One of the most important lessons in life is that you only have control over yourself, not other people. The use of intimidation to get your way in games is really wish fulfillment and different people have their own ideas how it should or “is” done, which leads to different approaches and different game theories coming together to push intimidation in the different directions that we see in games.

 

intimidation

It’s a curious skill that warrants a second look for all game designers – what are you saying about your game world? How, if at all, do people in your game world attempt to force others to do their will?

Justin Schmid

Justin started tabletop gaming in 1983 with Basic D&D (red box) and never looked back. He runs and plays in a wide variety of games, including Savage Worlds, Dungeon World, Trail of Cthulhu and many, many more. He also writes professionally for role-playing games, including writing and creating Night's Edge an Alternate Reality Universe for Cyberpunk 2020. He went on to write eight more adventures and sourcebooks in the Night's Edge line, adding vampires and other supernatural perils to the already dangerous world of Cyberpunk. As a freelance writer, he wrote The Bermuda Triangle for Call of Cthulhu, Shadows of the Mind, and Psi Wars for Conspiracy X and contributed to Last Unicorn's Star Trek RPG, as well as to Cybergeneration sourcebooks, and many other games. When he's not creating imaginary worlds for his daughter, he's running games for his friends and writing new adventures or designing new game systems. He currently lives in Vancouver, B.C., Canada.

  3 Responses to “Game Design: The Strange Case of Intimidation”

  1. One solution that I’m surprised to never see is letting characters use different traits depending on the situation/what they are doing. I think L5R recommends doing that in certain situations, but it’s pretty easy to implement in most games with attributes and skills.

    For example, implying the destruction of everything one loves might be intimidate based on charisma. However, if you smash a barrel with your fists in a rage, that’d probably be intimidate based on strength.

  2. That is used in a few games that I have seen, but I’ve also seen that when the player chooses which trait applies, it seems more often than not, it’s their highest trait, used over and over again.

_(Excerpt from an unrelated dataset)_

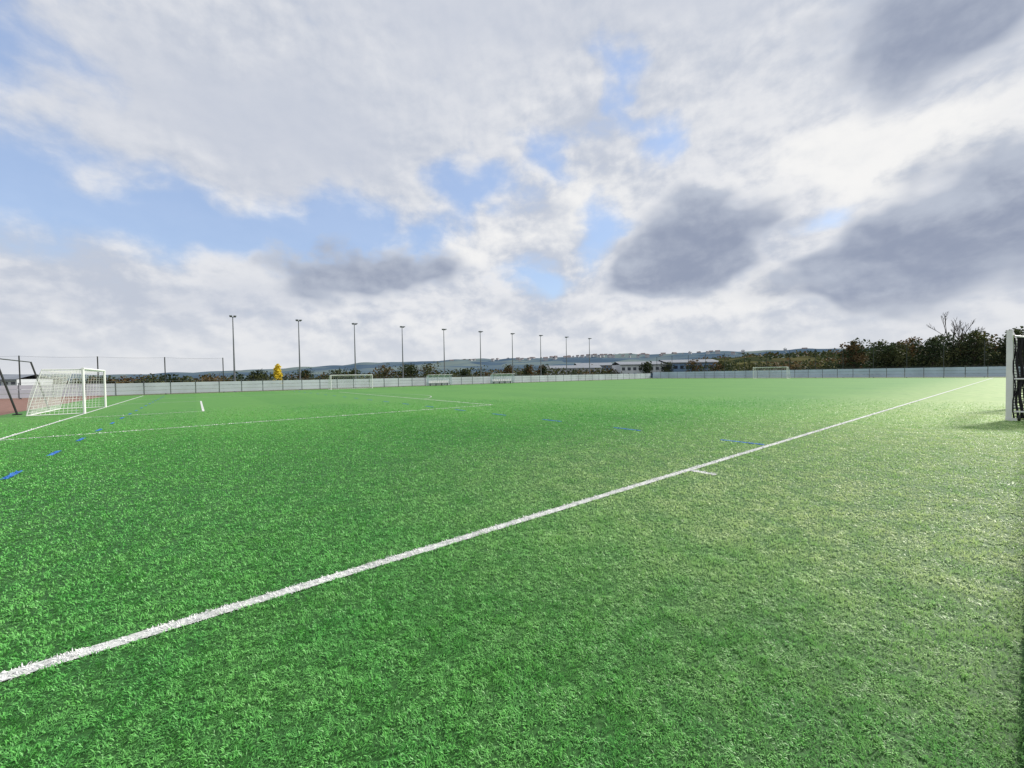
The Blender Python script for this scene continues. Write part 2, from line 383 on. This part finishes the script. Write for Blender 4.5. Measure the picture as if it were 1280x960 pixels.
# right wood behind end fence
for lat,d,h,w,pal in [(91,108,9.6,8.5,(2,0)),(96,114,8.4,7,(1,2)),(103,110,8.6,8,(1,0)),(108,113,9.3,8,(1,2)),(112,108,9.8,8,(0,1)),(119,112,11,9,(0,1)),
    (124,109,11.6,9,(0,1)),(129,112,11,9,(0,2)),(134,109,12,9,(0,1)),(139,112,12.2,9,(0,1)),(146,110,12.6,10,(0,1)),(153,112,12,9,(0,2)),(166,110,11,10,(0,1)),
    (105,116,9.4,8,(0,1)),(116,118,10.6,8,(0,2)),(132,118,11.6,9,(0,1))]:
    tree('broadleaf_tree',lat,d,h+random.uniform(-.3,.3),w,pal,n=1000,leaf=.3,crown0=.05)
# bare tree
def bare(lat,d,h):
    o=W(lat,d); b=MB()
    def br(p,dr,l,r,k):
        q=p+dr*l; b.tube(p,q,r,r*.65,5)
        if k==0: return
        for i in range(3 if k>1 else 4):
            nd=(dr+Vector((random.uniform(-.6,.6),random.uniform(-.6,.6),random.uniform(0,.6)))).normalized()
            br(q if i else p.lerp(q,.7),nd,l*random.uniform(.5,.75),r*.6,k-1)
    br(Vector((0,0,0)),Vector((0,0,1)),h*.38,.22,4); b.obj('bare_tree',[M_bark],loc=(o.x,o.y,-.06))
bare(121,111,17); bare(125,112,15)
# trees behind the far touchline
for lat,d,h,w,pal in [(-70,112,4.2,5,(0,1)),(-55,108,4.0,6,(0,2)),(-24,118,5.6,7,(2,1)),(-31,120,5.4,7,(1,0)),(-37,118,5.2,7,(1,2)),(-29,116,5.0,6,(0,1)),
    (-1,122,4.7,4.5,(2,1)),(5,124,4.7,4.5,(2,0)),(9.5,124,4.8,4,(0,2)),(-14,122,3.8,5,(0,1)),(-46,118,4.0,6,(0,1)),(-50,117,3.9,6,(0,1)),(45,135,5.5,5,(0,1)),(52,136,5.2,5,(1,0)),(58,130,5.4,6,(0,2)),(66,128,5.2,5,(0,1))]:
    tree('broadleaf_tree',lat,d,h,w,pal,n=500,leaf=.24,crown0=.02)
tree('poplar_tree',-52.0,90,5.0,2.8,(3,3),n=900,leaf=.18,crown0=.0,narrow=True)
# tree masses
b=MB()
def row(lat0,d0,lat1,d1,h0,h1,w,n,pal):
    for i in range(n):
        t=(i+random.random())/n; lt=lat0+(lat1-lat0)*t; d=d0+(d1-d0)*t+random.uniform(-3,3); h=random.uniform(h0,h1); p=W(lt,d)
        b.leaves((p.x,p.y,h*.5),(w*random.uniform(.6,1.1),w*random.uniform(.6,1.1),h*.52),90,.32,random.choice(pal))
row(-150,105,-60,112,2.6,3.8,3,60,(0,0,1,2)); row(-62,125,40,140,2.6,4.2,3.5,60,(0,1,1,2)); row(20,150,78,150,3.0,5.2,3.5,40,(0,0,1,2))
row(60,125,92,116,3.5,5.4,3.2,30,(0,1,2)); row(90,112,175,112,3.5,6.2,4,70,(0,0,1))
row(95,122,180,122,6,9,5,40,(0,0,1)); row(-20,185,130,230,4,6.5,6,60,(0,1))
b.obj('distant_tree_row',LM[:3])
# ------------------------------------------------------------ hills
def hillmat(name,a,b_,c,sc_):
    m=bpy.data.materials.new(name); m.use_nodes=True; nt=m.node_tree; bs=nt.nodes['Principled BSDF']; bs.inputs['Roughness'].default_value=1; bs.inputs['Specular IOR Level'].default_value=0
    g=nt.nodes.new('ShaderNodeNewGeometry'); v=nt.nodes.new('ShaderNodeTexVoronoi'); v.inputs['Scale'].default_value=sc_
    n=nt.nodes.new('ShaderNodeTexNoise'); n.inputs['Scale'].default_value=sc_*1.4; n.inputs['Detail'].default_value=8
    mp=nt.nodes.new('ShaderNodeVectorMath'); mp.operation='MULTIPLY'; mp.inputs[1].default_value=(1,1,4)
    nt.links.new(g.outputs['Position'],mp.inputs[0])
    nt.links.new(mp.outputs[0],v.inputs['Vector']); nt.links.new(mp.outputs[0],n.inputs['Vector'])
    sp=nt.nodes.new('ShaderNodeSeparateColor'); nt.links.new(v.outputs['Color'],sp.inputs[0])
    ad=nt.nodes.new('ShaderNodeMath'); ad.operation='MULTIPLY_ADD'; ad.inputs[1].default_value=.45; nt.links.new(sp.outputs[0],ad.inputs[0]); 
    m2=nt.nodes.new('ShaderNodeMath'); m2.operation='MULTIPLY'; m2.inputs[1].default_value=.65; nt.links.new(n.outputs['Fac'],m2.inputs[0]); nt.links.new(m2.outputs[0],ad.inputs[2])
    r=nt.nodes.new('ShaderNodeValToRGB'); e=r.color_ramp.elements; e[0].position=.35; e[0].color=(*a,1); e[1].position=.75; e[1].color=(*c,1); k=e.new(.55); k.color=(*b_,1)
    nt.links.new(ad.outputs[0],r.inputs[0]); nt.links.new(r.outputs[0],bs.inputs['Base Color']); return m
def hill(name,prof,r0,rp,r1,m,seed):
    az=np.linspace(-80,80,321); rs=np.linspace(r0,r1,26); e=np.interp(az,[p[0] for p in prof],[p[1] for p in prof])
    rr=np.random.default_rng(seed); v=[];f=[]
    ph=rr.random(8)*6
    for i,a in enumerate(az):
        A=math.radians(a); wob=sum(math.sin(a*(.25+.33*k)+ph[k])/(k+1.5) for k in range(6))
        for r in rs:
            t=(r-r0)/(rp-r0) if r<rp else max(0,1-(r-rp)/(r1-rp)*.6); t=min(1,t); t=t*t*(3-2*t)
            z=-.3+(rp*math.tan(math.radians(e[i]+.10*wob*min(1,e[i]))))*t+ (t*.004*r*math.sin(r*.02+a*.4))
            p=W(math.sin(A)*r,math.cos(A)*r); v.append((p.x,p.y,z))
    n=len(rs)
    for i in range(len(az)-1):
        for j in range(n-1): f.append((i*n+j,(i+1)*n+j,(i+1)*n+j+1,i*n+j+1))
    me=bpy.data.meshes.new(name); me.from_pydata(v,[],f); me.materials.append(m); me.polygons.foreach_set('use_smooth',[True]*len(f))
    o=bpy.data.objects.new(name,me); sc.collection.objects.link(o); return az,e
far=[(-80,.4),(-52,.6),(-41,.65),(-30,1.0),(-20.6,1.75),(-10,2.0),(0,2.1),(11,2.35),(19.5,2.25),(27,2.3),(35,2.3),(45,1.9),(80,1.2)]
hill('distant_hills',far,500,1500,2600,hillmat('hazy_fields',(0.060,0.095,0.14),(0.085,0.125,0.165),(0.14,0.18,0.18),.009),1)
near=[(-80,0),(14,0),(20,.7),(25,1.5),(30,1.8),(35,1.95),(40,1.8),(50,1.7),(80,1.5)]
hill('wooded_ridge',near,230,520,900,hillmat('ridge_wood',(0.035,0.045,0.025),(0.075,0.07,0.035),(0.12,0.12,0.05),.03),2)
b=MB()
for i in range(260):
    a=random.uniform(20,58); e=np.interp(a,[p[0] for p in near],[p[1] for p in near]); r=random.choice((random.uniform(480,540),random.uniform(280,500)))
    t=min(1,(r-230)/290); t=t*t*(3-2*t); z=520*math.tan(math.radians(e))*t; A=math.radians(a); p=W(math.sin(A)*r,math.cos(A)*r)
    b.leaves((p.x,p.y,z+.5),(6,6,random.uniform(2,4.5)),26,1.1,random.choice((0,0,1,2)))
b.obj('ridge_tree_mass',LM[:3])
# hillside village
b=MB()
for i in range(85):
    a=random.gauss(12,11); r=random.uniform(1150,1470); e=np.interp(a,[p[0] for p in far],[p[1] for p in far]); t=(r-500)/1000; t=t*t*(3-2*t)
    z=1500*math.tan(math.radians(e))*t; A=math.radians(a); p=W(math.sin(A)*r,math.cos(A)*r); rz=random.random()*3; s=random.uniform(.6,1.1); H=5*s
    b.box((p.x,p.y,z+H/2-1),(11*s,8*s,H+2),0,rz)
    co,si=math.cos(rz),math.sin(rz); q=lambda x,y,zz:(p.x+x*co-y*si,p.y+x*si+y*co,z+zz)
    X,Y,T=6*s,4.5*s,H+3*s
    b.quad(q(-X,-Y,H+.1),q(X,-Y,H+.1),q(X,0,T),q(-X,0,T),1); b.quad(q(-X,Y,H+.1),q(X,Y,H+.1),q(X,0,T),q(-X,0,T),1)
b.obj('hillside_village',[mat('render_wall',(.45,.45,.46),.9),mat('tile_roof',(.16,.13,.13),.9)])
# ------------------------------------------------------------ warehouses
M_wall=mat('pale_cladding',(.55,.58,.62),.6,noise=.1,scale=.5); M_blue=mat('blue_cladding',(.16,.26,.42),.6,noise=.1,scale=.5)
M_win=mat('window_glass',(.03,.04,.06),.15); M_roof=mat('metal_roof',(.22,.24,.27),.5,noise=.15,scale=.5)
def warehouse(name,lat,d,w,dep,h,wm,nw=9):
    o=W(lat,d); e=empty(name,(o.x,o.y,-.06)); e.rotation_euler=(0,0,YAW-math.pi/2)
    a=MB(); a.box((0,0,h/2),(w,dep,h)); a.obj('walls',[wm],e)
    a=MB(); 
    for s in(-1,1):
        a.quad((-w/2-.3,s*(dep/2+.3),h+.02),(w/2+.3,s*(dep/2+.3),h+.02),(w/2+.3,0,h+1.1),(-w/2-.3,0,h+1.1))
    a.box((0,-dep/2-.33,h-.15),(w+.6,.06,.35)); a.obj('roof',[M_roof],e)
    a=MB()
    for i in range(nw): a.box((-w/2+w*(i+.5)/nw,-dep/2-.02,h*.68),(w/nw*.55,.05,h*.22))
    a.obj('windows',[M_win],e)
    a=MB()
    for i in(2,5): 
        if i<nw: a.box((-w/2+w*(i+.5)/nw,-dep/2-.03,.8),(w/nw*.6,.06,1.6))
    a.obj('doors',[M_win if wm is M_blue else M_blue],e)
warehouse('warehouse',22,148,19,10,3.8,M_wall); warehouse('warehouse',45,142,17,12,4.6,M_wall); warehouse('warehouse',33,165,14,10,5.0,M_blue)
warehouse('warehouse',61,142,18,12,5.0,M_blue); warehouse('clubhouse',-112,92,8,7,2.6,M_wall,5)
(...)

  3. It is something I have seen done and like a lot, the player describes how he chooses to intimidate/haggle/barter/seduce/etc… and the GM decides which Attribute applies, ignoring what the system dictates for the skill. I could intimidate with charisma by displaying a sadistic and depraved demeanor or I could use strength by inflicting pain or int by applicastion of NLP….I can seduce purely with appearances of my Attractiveness, use my charms and Charisma or apply Intelligence and a carefully measured dose of aphrodisiacs…..etc…

    Similarly, knowledge checks usually involve any skill paired with Int or educated knowledge or Wis for knowledge from personal experience, e.g. short swords skill with Int instead of Str to check the quality of the weapon.